The Algorithm Behind Modern Spaced Repetition

You don’t need to manually calculate when to review each piece of information. That’s what software is for.

The most famous spaced repetition algorithm is SM-2, developed by Piotr Woźniak. It adjusts the interval between reviews based on how confidently you recalled each item. Items you found easy get longer intervals. Items you found hard get shorter ones.

Duetoday’s flashcard system builds spaced repetition into your review sessions automatically. Cards you mark as difficult come up more frequently. Cards you consistently get right come up less often. The system optimises your review time without you needing to think about it.

How to Actually Implement It

Step 1: Create your flashcard deck early

Spaced repetition requires time. You can’t do it the night before an exam. Start building and reviewing cards at the beginning of each week of the semester.

With Duetoday, you can upload your lecture slides each week and generate flashcards automatically — so the deck builds itself as the course progresses.

Step 2: Review daily, but briefly

The power of spaced repetition comes from consistency, not duration. 15–20 minutes of flashcard review every day is far more effective than two hours every weekend.

Build it into a fixed slot: morning coffee, commute, right after dinner. The trigger makes it automatic.

Step 3: Be honest about what you know

When you review a card and you weren’t sure of the answer, mark it as difficult even if you got it right. The system needs accurate feedback to work.

Step 4: Trust the algorithm

You’ll notice that cards from weeks ago start coming back up for review. This is the system working correctly. Review them even if you feel like you know them — confirming retention is part of what keeps the forgetting curve flat.

Combining Spaced Repetition With Active Recall

Spaced repetition is a scheduling strategy. Active recall is a retrieval strategy. Combined, they’re extremely powerful.

The workflow is simple: use active recall during each review session (try to answer before seeing the card’s answer), and use the spaced repetition algorithm to determine when each card comes up. Duetoday’s system combines both automatically.

How Much Does It Actually Help?

Research by Cepeda et al. (2006) showed that spaced practice produces retention rates 50–200% higher than massed practice, depending on the retention interval required. For exams weeks away, the advantage is dramatic.

FAQ

Q: How is spaced repetition different from just reviewing notes repeatedly? A: Spaced repetition uses increasing intervals between reviews, informed by how well you recall each item. Re-reading notes repeatedly is passive and doesn’t adjust based on what you actually know or don’t know.
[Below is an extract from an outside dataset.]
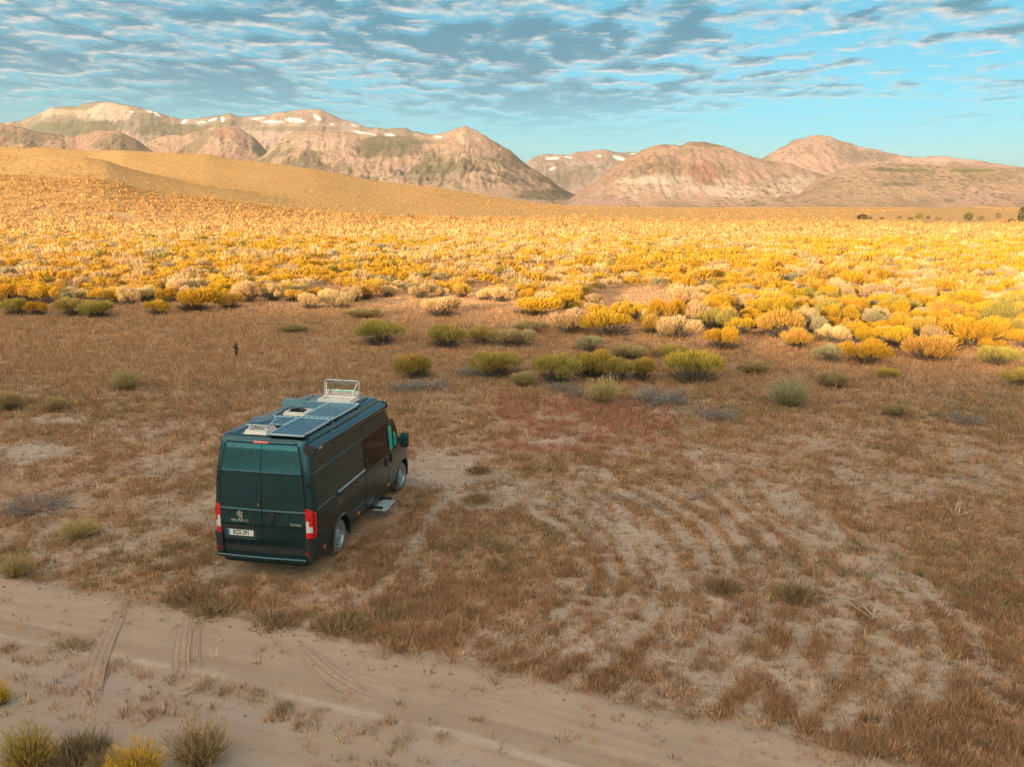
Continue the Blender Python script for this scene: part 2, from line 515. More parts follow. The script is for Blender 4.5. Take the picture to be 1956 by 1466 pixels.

Q: Can I use spaced repetition for subjects that aren’t fact-based, like essay writing? A: Yes — use it for key concepts, argument structures, case studies, and examples. You won’t flashcard full essay arguments, but you can flashcard the building blocks: thesis positions, supporting evidence, counter-arguments.

Q: What if I start spaced repetition late — two weeks before exams? A: You’ll still benefit, but you won’t get the full compounding effect. Compress the intervals: review new cards after 1 day, then 2 days, then 5 days. It’s not optimal but it’s much better than cramming.

Q: How many cards can I realistically maintain with spaced repetition? A: Most students can comfortably maintain 50–150 active cards across all subjects with 15–20 minutes of daily review. Beyond that, review sessions start to feel unmanageable.

Q: Does spaced repetition work for language learning? A: It was originally developed partly for vocabulary learning and works extremely well for it. It’s one of the most effective approaches for building foreign language vocabulary and grammar retention.